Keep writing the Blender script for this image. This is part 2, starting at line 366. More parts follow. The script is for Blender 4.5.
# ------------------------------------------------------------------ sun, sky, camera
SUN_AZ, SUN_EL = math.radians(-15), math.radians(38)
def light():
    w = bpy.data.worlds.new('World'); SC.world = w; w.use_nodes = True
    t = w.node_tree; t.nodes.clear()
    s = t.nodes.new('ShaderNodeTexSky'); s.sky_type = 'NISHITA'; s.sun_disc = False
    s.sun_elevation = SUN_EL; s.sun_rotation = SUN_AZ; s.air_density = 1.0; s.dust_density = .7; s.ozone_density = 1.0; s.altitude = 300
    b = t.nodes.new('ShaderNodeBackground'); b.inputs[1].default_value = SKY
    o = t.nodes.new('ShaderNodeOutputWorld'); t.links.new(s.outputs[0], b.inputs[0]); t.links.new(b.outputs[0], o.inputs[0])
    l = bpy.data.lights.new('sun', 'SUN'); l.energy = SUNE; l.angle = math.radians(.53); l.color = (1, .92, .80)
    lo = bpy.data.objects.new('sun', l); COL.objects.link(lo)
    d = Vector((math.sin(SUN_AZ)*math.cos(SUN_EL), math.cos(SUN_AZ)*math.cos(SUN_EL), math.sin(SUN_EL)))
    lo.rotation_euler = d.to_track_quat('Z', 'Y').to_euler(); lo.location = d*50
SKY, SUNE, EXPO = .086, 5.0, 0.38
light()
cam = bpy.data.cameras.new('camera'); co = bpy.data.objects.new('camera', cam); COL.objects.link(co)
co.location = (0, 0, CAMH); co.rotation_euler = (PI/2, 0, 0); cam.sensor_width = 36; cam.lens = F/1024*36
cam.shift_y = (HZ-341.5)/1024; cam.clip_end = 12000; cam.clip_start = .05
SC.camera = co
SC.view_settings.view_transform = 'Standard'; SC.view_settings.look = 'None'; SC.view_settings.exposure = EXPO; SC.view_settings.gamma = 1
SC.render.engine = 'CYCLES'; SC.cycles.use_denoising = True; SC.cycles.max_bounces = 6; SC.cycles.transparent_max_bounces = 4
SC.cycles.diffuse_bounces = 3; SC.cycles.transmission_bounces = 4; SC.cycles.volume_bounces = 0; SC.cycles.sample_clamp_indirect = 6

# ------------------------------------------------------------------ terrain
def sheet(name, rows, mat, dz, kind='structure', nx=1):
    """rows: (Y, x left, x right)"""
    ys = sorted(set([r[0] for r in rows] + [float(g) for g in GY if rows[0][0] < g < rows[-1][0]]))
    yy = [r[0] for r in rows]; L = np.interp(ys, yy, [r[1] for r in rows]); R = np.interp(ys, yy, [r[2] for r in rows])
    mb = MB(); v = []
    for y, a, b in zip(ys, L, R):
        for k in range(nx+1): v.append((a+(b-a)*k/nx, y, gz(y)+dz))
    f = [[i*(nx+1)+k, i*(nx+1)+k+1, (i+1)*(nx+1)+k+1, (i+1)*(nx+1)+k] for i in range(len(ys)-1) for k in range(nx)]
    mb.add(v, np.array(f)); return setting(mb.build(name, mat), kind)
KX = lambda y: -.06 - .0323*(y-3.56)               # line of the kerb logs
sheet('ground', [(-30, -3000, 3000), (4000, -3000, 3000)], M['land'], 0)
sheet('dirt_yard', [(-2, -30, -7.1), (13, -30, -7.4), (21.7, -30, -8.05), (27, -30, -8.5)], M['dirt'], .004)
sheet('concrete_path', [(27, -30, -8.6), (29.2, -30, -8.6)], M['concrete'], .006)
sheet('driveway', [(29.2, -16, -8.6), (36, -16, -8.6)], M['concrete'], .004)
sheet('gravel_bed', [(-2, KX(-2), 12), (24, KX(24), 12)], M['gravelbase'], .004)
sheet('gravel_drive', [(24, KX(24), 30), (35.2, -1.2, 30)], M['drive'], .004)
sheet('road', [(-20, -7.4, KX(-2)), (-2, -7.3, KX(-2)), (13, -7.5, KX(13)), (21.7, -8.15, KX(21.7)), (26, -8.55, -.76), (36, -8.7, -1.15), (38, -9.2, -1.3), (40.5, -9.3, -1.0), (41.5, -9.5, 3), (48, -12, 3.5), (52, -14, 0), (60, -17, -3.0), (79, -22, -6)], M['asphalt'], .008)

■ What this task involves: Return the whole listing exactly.

■ Finished answer:
Keep writing the Blender script for this image. This is part 2, starting at line 366. More parts follow. The script is for Blender 4.5.
# ------------------------------------------------------------------ sun, sky, camera
SUN_AZ, SUN_EL = math.radians(-15), math.radians(38)
def light():
    w = bpy.data.worlds.new('World'); SC.world = w; w.use_nodes = True
    t = w.node_tree; t.nodes.clear()
    s = t.nodes.new('ShaderNodeTexSky'); s.sky_type = 'NISHITA'; s.sun_disc = False
    s.sun_elevation = SUN_EL; s.sun_rotation = SUN_AZ; s.air_density = 1.0; s.dust_density = .7; s.ozone_density = 1.0; s.altitude = 300
    b = t.nodes.new('ShaderNodeBackground'); b.inputs[1].default_value = SKY
    o = t.nodes.new('ShaderNodeOutputWorld'); t.links.new(s.outputs[0], b.inputs[0]); t.links.new(b.outputs[0], o.inputs[0])
    l = bpy.data.lights.new('sun', 'SUN'); l.energy = SUNE; l.angle = math.radians(.53); l.color = (1, .92, .80)
    lo = bpy.data.objects.new('sun', l); COL.objects.link(lo)
    d = Vector((math.sin(SUN_AZ)*math.cos(SUN_EL), math.cos(SUN_AZ)*math.cos(SUN_EL), math.sin(SUN_EL)))
    lo.rotation_euler = d.to_track_quat('Z', 'Y').to_euler(); lo.location = d*50
SKY, SUNE, EXPO = .086, 5.0, 0.38
light()
cam = bpy.data.cameras.new('camera'); co = bpy.data.objects.new('camera', cam); COL.objects.link(co)
co.location = (0, 0, CAMH); co.rotation_euler = (PI/2, 0, 0); cam.sensor_width = 36; cam.lens = F/1024*36
cam.shift_y = (HZ-341.5)/1024; cam.clip_end = 12000; cam.clip_start = .05
SC.camera = co
SC.view_settings.view_transform = 'Standard'; SC.view_settings.look = 'None'; SC.view_settings.exposure = EXPO; SC.view_settings.gamma = 1
SC.render.engine = 'CYCLES'; SC.cycles.use_denoising = True; SC.cycles.max_bounces = 6; SC.cycles.transparent_max_bounces = 4
SC.cycles.diffuse_bounces = 3; SC.cycles.transmission_bounces = 4; SC.cycles.volume_bounces = 0; SC.cycles.sample_clamp_indirect = 6

# ------------------------------------------------------------------ terrain
def sheet(name, rows, mat, dz, kind='structure', nx=1):
    """rows: (Y, x left, x right)"""
    ys = sorted(set([r[0] for r in rows] + [float(g) for g in GY if rows[0][0] < g < rows[-1][0]]))
    yy = [r[0] for r in rows]; L = np.interp(ys, yy, [r[1] for r in rows]); R = np.interp(ys, yy, [r[2] for r in rows])
    mb = MB(); v = []
    for y, a, b in zip(ys, L, R):
        for k in range(nx+1): v.append((a+(b-a)*k/nx, y, gz(y)+dz))
    f = [[i*(nx+1)+k, i*(nx+1)+k+1, (i+1)*(nx+1)+k+1, (i+1)*(nx+1)+k] for i in range(len(ys)-1) for k in range(nx)]
    mb.add(v, np.array(f)); return setting(mb.build(name, mat), kind)
KX = lambda y: -.06 - .0323*(y-3.56)               # line of the kerb logs
sheet('ground', [(-30, -3000, 3000), (4000, -3000, 3000)], M['land'], 0)
sheet('dirt_yard', [(-2, -30, -7.1), (13, -30, -7.4), (21.7, -30, -8.05), (27, -30, -8.5)], M['dirt'], .004)
sheet('concrete_path', [(27, -30, -8.6), (29.2, -30, -8.6)], M['concrete'], .006)
sheet('driveway', [(29.2, -16, -8.6), (36, -16, -8.6)], M['concrete'], .004)
sheet('gravel_bed', [(-2, KX(-2), 12), (24, KX(24), 12)], M['gravelbase'], .004)
sheet('gravel_drive', [(24, KX(24), 30), (35.2, -1.2, 30)], M['drive'], .004)
sheet('road', [(-20, -7.4, KX(-2)), (-2, -7.3, KX(-2)), (13, -7.5, KX(13)), (21.7, -8.15, KX(21.7)), (26, -8.55, -.76), (36, -8.7, -1.15), (38, -9.2, -1.3), (40.5, -9.3, -1.0), (41.5, -9.5, 3), (48, -12, 3.5), (52, -14, 0), (60, -17, -3.0), (79, -22, -6)], M['asphalt'], .008)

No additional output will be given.